10. The dispenser of claim 6, wherein a spray pattern is created on a target surface when the pump is activated and the nozzle is directed toward the target surface, and

wherein the nozzle moves in a direction that is perpendicular to the target surface from a first point on the target surface to a second point on the target surface over a time period of at least 2 seconds, the spray pattern having a minimum amplitude that is at least 50% of a maximum amplitude of the spray pattern.

11. The dispenser of claim 6, wherein a ratio of an inside diameter of the housing to a deflection distance of the spring is in a range of between about 1:1 and about 1:3.

12. The dispenser of claim 6, wherein a ratio of an inside diameter of the pump piston to the pulsation dampener piston is in a range of between about 1:0.5 and about 1:2.

13. The dispenser of claim 6, wherein a ratio of an inside diameter of the pump piston to the pulsation dampener piston is in a range of between about 1:1.3 and about 1:3.6.

14. The dispenser of claim 6, wherein a maximum volume of the headspace of the pulsation dampener is in a range of between about 2.0 ml and about 6.0 ml.

15. The dispenser of claim 6, wherein a maximum ratio of the flow rate of the fluid expelled from the pulsation dampener and the flow rate of the fluid expelled from the pump chamber is between about 1:1 and about 1:3.

16. The dispenser of claim 6, wherein a maximum flow rate of the fluid through the nozzle is less than 80% of a maximum flow rate of the fluid expelled out of the pump chamber.

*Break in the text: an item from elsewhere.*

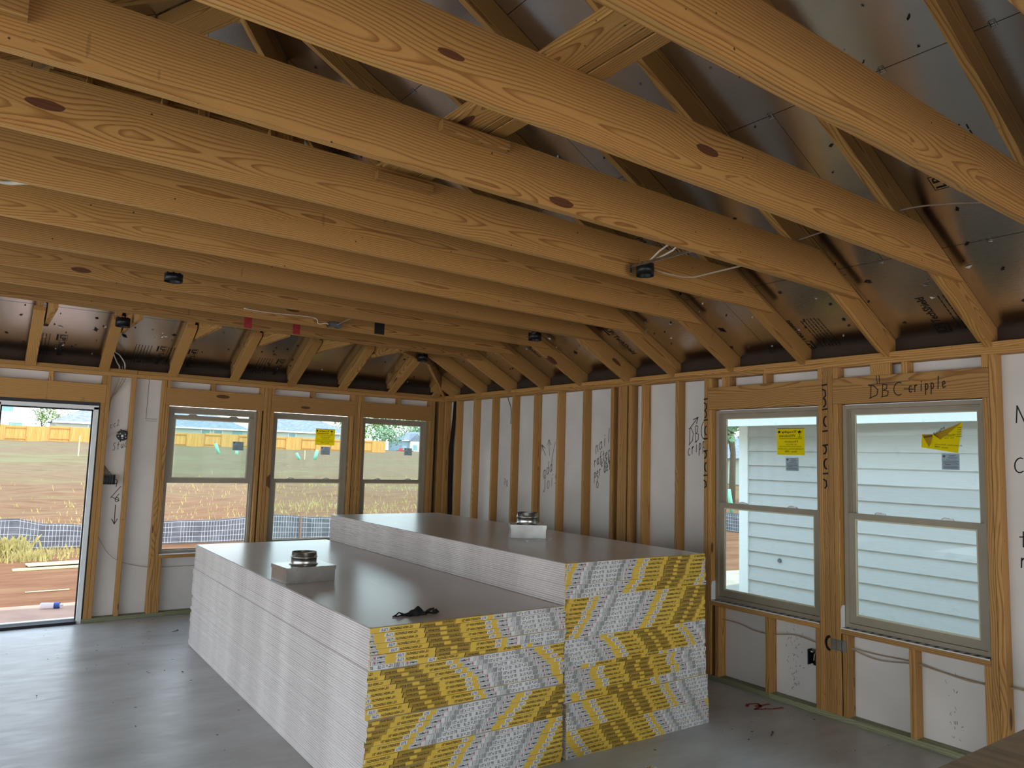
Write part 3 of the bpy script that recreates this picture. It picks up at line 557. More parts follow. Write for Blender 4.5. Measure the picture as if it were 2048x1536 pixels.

17. A dispenser, the dispenser comprising:

a pump having a pump chamber;

an intake conduit;

a discharge conduit in fluid communication with an outlet of the pump chamber and with a nozzle;

a motor coupled to a push rod for reciprocating a piston in the pump chamber of the pump; and

a pulsation dampener having a housing with an interior volume and an opening, the pulsation dampener further having a spring biased movable piston located in the interior volume and defining a variable volume headspace between the piston and the opening of the pulsation dampener, the opening being in fluid communication with the discharge conduit,

wherein the pump, the motor, and the pulsation dampener are disposed entirely within a footprint of 72 cm³.

18. The dispenser of claim 17, wherein the dispenser is configured to dispense a fluid having a viscosity of less than 1.7 mPa-s, and

wherein the fluid flows out of the nozzle at a rate of between about 1.8 ml/s and a maximum of about 3.3 ml/s for a period of at least five seconds.

19. The dispenser of claim 17, wherein the dispenser is configured to dispense a fluid having a viscosity of less than 1.7 mPa-s, and

wherein a maximum flow rate of the fluid through the nozzle is 4.5 ml/s.

20. The dispenser of claim 17, wherein the dispenser is configured to, when the pump is activated, emit fluid from the nozzle in a direction along a longitudinal axis collinear with a center of the nozzle, of which any emission of fluid for a distance of 1 m from the nozzle and for a time period of 5 seconds onto a spraying surface will create a spray pattern in which at least 95% of same will have an amplitude of 15 cm or less.